Figure 11. The Animation panel comes pre-loaded with many of the same motion presets in Flash Professional. You can load motion presets created in Flash directly into InDesign, and vice-versa. A butterfly proxy image at the top of the panel gives you a rough preview of the preset you choose, and any motion paths used can be modified using InDesign’s existing path editing tools.
An object can have only one animation attached to it, but if you group that animated object with any other object, the group can be animated on top of that. This grouping and re-animating trick, combined with the sequencing options in the Timing panel, can produce surprisingly complex animations without Flash (Figures 12, 13, and 14).

Figure 12. In the layout above — originally designed for print — the illustration, headline, deck, and by-line were animated directly on the InDesign spread. I applied multiple animations to certain objects by grouping already-animated frames. The results can be seen in Figure 13 below. Click this image to see a larger version.

Figure 13. You establish the sequence of multiple animations in the Timing panel by dragging one named animation above or below another. Animations play from top to bottom. The lines next to the first seven animations indicate that they’re linked to play together.
Figure 14. Using the Animation and Timing panels, I generated this animated SWF from the same high-resolution artwork and type in the same file that produced the print layout in Figure 12. You’ll need the Flash Player 10 to view this Flash movie properly.
CS5 eliminates the step of fully exporting to SWF, then loading that SWF file in a browser just to test your results. Animations render in the background, then play within the new Preview panel. You can preview an entire document or, for better performance, preview just the current spread or current selection.
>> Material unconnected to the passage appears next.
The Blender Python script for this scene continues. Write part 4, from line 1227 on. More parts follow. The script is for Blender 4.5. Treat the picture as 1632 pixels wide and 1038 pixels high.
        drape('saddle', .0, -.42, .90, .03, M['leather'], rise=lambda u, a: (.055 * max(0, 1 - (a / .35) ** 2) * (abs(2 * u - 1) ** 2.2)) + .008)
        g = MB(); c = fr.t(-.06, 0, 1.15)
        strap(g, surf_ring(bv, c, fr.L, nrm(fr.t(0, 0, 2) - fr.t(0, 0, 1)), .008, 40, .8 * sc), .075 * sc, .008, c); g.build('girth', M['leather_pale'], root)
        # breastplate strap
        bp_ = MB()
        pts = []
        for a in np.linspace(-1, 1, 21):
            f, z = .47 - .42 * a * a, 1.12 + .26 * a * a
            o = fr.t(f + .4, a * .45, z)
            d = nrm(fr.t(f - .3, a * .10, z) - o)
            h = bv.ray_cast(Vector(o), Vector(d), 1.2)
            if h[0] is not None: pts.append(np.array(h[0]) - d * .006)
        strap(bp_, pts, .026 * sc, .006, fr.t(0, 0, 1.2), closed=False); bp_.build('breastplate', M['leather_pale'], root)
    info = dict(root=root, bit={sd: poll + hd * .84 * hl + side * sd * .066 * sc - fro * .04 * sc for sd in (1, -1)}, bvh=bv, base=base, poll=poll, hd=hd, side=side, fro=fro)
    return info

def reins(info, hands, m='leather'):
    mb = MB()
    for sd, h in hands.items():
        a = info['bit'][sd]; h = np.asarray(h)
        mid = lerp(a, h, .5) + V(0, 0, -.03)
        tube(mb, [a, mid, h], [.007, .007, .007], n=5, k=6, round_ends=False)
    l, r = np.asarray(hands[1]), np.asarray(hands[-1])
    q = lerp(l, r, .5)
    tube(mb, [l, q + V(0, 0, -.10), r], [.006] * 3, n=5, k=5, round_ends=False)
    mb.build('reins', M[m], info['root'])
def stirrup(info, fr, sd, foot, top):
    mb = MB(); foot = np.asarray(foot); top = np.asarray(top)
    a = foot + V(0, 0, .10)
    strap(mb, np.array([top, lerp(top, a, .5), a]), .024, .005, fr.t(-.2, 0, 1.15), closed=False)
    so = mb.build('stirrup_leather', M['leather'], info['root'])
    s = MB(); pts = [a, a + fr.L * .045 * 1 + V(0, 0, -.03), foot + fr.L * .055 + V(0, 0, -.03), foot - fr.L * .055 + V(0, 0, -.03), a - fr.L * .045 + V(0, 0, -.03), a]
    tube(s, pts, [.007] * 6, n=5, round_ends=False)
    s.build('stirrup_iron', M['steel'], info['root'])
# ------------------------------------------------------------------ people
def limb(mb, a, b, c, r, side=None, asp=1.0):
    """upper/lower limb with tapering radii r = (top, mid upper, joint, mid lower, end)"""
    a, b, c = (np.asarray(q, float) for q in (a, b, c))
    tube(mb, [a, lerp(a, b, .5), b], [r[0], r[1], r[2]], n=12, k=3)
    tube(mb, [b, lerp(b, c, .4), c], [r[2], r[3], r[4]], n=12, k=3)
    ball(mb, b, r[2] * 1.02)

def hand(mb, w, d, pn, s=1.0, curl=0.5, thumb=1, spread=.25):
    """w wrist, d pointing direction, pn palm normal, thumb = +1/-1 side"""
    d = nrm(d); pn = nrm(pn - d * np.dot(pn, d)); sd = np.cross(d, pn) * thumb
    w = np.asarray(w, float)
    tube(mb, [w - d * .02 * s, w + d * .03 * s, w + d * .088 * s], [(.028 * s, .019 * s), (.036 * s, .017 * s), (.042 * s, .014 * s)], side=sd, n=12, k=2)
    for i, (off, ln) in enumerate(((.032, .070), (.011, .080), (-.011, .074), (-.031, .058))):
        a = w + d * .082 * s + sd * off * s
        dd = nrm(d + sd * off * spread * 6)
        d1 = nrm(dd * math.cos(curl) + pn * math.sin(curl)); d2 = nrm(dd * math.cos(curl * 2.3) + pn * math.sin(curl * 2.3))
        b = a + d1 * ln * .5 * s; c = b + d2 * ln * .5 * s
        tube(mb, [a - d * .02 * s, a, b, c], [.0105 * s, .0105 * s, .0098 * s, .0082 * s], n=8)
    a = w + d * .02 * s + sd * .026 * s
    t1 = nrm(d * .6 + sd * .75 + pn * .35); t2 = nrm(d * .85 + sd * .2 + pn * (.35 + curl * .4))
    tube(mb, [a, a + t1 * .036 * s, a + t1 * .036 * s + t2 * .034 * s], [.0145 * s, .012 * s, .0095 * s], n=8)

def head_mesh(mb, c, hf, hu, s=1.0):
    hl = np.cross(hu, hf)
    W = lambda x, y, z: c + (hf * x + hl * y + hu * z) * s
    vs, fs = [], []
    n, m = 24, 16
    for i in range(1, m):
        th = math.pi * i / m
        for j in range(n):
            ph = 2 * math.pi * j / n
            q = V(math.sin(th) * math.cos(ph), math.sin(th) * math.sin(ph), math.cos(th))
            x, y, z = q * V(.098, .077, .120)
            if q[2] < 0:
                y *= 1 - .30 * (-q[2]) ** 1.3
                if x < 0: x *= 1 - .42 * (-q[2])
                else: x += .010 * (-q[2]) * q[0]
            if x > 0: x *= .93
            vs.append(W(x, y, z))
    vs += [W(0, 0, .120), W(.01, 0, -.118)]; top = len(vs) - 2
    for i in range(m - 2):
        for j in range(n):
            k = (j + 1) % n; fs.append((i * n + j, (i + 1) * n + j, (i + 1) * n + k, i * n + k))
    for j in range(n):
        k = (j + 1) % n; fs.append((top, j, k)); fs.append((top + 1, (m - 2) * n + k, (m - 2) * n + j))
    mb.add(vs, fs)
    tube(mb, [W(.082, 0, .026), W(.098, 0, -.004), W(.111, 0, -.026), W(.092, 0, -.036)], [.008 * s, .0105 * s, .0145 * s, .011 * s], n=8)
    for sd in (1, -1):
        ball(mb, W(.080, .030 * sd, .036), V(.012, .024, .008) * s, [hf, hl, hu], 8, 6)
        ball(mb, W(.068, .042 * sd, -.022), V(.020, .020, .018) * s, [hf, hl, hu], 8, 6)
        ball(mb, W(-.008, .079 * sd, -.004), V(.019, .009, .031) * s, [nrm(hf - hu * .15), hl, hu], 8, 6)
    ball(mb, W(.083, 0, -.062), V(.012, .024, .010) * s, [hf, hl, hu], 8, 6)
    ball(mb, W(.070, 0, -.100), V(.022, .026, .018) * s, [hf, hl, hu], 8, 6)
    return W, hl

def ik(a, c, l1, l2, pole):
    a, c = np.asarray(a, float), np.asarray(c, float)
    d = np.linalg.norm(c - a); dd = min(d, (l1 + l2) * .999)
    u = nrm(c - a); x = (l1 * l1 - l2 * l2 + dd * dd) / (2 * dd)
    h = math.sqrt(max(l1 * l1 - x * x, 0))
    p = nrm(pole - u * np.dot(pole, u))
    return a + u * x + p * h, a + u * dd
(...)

Multi-state Objects. Also part of this arsenal of interactive tools is a States panel for creating multi-state objects. Any object can be made into a multi-state object allowing, for example, a single graphic frame to contain different images in each of its states, or have a different appearance. InDesign buttons can call on a specific state of the multi-state object, or just to its next or previous state for fast, easy slide shows (Figure 15). Ideally, these multi-state objects could be exported to and supported in a PDF, but they’re not. Multi-state object functionality is tied exclusively to the SWF or FLA format.
Figure 15. Except for the buttons, I created this SWF slide show with a single graphic frame and a single text frame, each of which was set up as a Multi-state Object. I placed different images in each state of the graphic frame, and keyed different text into each state of the text frame. The buttons call upon the next (or previous) state of each frame simultaneously. You’ll need the Flash Player 10 to view this Flash movie properly.
Improved Flash Export. InDesign’s SWF and Flash Professional (FLA) export options are also greatly expanded from CS4. You can export a SWF or FLA of just the current selection, a specific spread, or the entire document. SWF export now includes options for image resolution and preferred image format, frame rate, background color, and page transitions from the INDD file. FLA export includes new type handling capabilities that preserve much more of the good-looking type we demand from InDesign without needing to rasterize it.
In-document Rich Media. InDesign CS5 supports more rich media file formats than prior versions, including SWF, MP3, FLV and F4V. You can preview these file types in the new Media panel, eliminating the need to export the layout to its destination format (FLA, SWF or PDF) to see its rich media content. You can also use the Media panel to add navigation points to placed video files that can be referred to by button actions.
A major flaw. Together, these new features should position InDesign as the ultimate next-generation document creation tool, able to easily produce both the old and new media content that makes up what we now consider a “document.” Ideally, we should be able to create interactivity and animations in InDesign, export them to SWF, then re-import them into an InDesign layout and export that to PDF (which has the Flash player built in). This would make PDF the ultimate rich media document platform and InDesign the application from which those PDFs are produced.
But Adobe fell short of making this a reality. InDesign’s export options don’t allow for scalable SWFs. Any SWF you export from — then place back into — InDesign will not re-size when the document is exported to PDF. As you zoom in or out on the PDF page, the animation’s size remains fixed. It’s either cropped by its smaller container, or it floats within a larger one while page items around it get smaller or larger. To work around this requires exporting to Flash Professional, where you can publish a scalable SWF. However, while InDesign’s animations are preserved in Flash, their timing needs to be re-established via Actionscript. At that point, you’re dealing with Flash in exactly the way that these features were intended to avoid.
The scaling limitation does not apply to placed FLV or other video files, but this is a profound gap in functionality that I hope gets fixed by an update within CS5’s lifespan. With interactive document technology racing forward and new platforms for displaying them coming to market, Adobe would be doing a great disservice to its customers by waiting until CS6.
Limitations aside, these features still represent a huge step toward helping print designers move into new media from the application with which they have the highest comfort level. The good news is that this new functionality begins in InDesign. The bad news is that all roads lead to either Flash or the Flash Player. As I write this review, Apple’s very public anti-Flash position has many people wondering how they’ll publish to the company’s established iPhone and emerging iPad platforms. With CS5, Adobe’s telling a Flash-centric story (Illustrator- and Photoshop-to-Flash Catalyst workflows, Flash Builder, and major InDesign-to-SWF/FLA features), but that story begs questions about the Apple/Adobe rift, and Flash vs. HTML5. No one can say for sure how this will all shake out or which way the market will push Apple or Adobe.